start Recorded data

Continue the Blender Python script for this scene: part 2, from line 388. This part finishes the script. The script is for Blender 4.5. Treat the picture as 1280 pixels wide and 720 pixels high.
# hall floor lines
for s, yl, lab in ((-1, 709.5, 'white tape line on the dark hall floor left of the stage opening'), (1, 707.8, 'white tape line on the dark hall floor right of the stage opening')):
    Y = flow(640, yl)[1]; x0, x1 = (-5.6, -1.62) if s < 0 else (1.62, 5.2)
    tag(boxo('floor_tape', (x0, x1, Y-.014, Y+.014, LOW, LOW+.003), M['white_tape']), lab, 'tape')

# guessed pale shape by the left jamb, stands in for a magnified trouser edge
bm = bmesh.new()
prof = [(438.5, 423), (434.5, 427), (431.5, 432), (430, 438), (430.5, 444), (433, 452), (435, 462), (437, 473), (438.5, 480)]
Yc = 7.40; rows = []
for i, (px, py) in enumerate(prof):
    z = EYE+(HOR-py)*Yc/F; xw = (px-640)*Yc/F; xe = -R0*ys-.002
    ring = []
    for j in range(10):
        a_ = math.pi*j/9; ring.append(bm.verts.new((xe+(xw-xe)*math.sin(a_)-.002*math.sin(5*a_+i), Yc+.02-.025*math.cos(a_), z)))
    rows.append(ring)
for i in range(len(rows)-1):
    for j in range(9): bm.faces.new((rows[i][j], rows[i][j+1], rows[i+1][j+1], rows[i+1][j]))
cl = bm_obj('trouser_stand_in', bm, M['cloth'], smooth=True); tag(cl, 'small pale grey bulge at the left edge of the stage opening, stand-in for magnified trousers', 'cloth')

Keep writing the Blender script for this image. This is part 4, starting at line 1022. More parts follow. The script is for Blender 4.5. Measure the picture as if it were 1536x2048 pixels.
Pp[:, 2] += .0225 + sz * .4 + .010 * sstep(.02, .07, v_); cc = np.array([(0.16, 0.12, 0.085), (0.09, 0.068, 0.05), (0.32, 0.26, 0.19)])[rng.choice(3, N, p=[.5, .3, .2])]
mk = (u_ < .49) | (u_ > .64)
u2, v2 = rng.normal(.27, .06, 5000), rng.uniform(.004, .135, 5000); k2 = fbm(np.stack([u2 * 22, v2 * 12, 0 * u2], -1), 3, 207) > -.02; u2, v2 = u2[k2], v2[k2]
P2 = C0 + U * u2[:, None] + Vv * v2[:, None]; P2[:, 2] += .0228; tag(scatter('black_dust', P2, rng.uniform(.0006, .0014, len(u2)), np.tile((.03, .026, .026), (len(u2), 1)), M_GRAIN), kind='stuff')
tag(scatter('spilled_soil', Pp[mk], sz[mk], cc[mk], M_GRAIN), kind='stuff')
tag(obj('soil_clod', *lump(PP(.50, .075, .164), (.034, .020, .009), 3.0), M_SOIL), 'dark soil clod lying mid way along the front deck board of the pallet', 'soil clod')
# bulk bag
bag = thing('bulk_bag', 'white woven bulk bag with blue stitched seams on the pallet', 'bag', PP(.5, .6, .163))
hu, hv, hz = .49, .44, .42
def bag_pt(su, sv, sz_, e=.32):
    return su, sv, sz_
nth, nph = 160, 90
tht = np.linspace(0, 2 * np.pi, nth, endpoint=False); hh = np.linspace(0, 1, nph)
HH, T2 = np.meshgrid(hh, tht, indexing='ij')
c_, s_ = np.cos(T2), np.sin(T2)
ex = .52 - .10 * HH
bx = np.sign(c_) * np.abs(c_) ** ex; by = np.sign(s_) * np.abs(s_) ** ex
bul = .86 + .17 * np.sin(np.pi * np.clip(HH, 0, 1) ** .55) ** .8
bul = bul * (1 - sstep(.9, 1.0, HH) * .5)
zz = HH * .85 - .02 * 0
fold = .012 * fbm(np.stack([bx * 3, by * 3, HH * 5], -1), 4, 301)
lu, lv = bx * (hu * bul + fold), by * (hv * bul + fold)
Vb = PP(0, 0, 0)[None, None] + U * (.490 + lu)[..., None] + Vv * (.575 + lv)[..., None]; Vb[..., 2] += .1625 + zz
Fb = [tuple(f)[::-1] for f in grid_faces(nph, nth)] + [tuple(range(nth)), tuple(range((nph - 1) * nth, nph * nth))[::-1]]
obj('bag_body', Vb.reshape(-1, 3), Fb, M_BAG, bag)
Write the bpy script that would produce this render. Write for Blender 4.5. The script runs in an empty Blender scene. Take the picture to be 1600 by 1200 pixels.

end Recorded data

| Exercise brief |
Repeat only the lines above, from the first line of the entries through the line that contains "M['white_tape']), lab, 'tape')", including both ends.

| Task output |
Continue the Blender Python script for this scene: part 2, from line 388. This part finishes the script. The script is for Blender 4.5. Treat the picture as 1280 pixels wide and 720 pixels high.
# hall floor lines
for s, yl, lab in ((-1, 709.5, 'white tape line on the dark hall floor left of the stage opening'), (1, 707.8, 'white tape line on the dark hall floor right of the stage opening')):
    Y = flow(640, yl)[1]; x0, x1 = (-5.6, -1.62) if s < 0 else (1.62, 5.2)
    tag(boxo('floor_tape', (x0, x1, Y-.014, Y+.014, LOW, LOW+.003), M['white_tape']), lab, 'tape')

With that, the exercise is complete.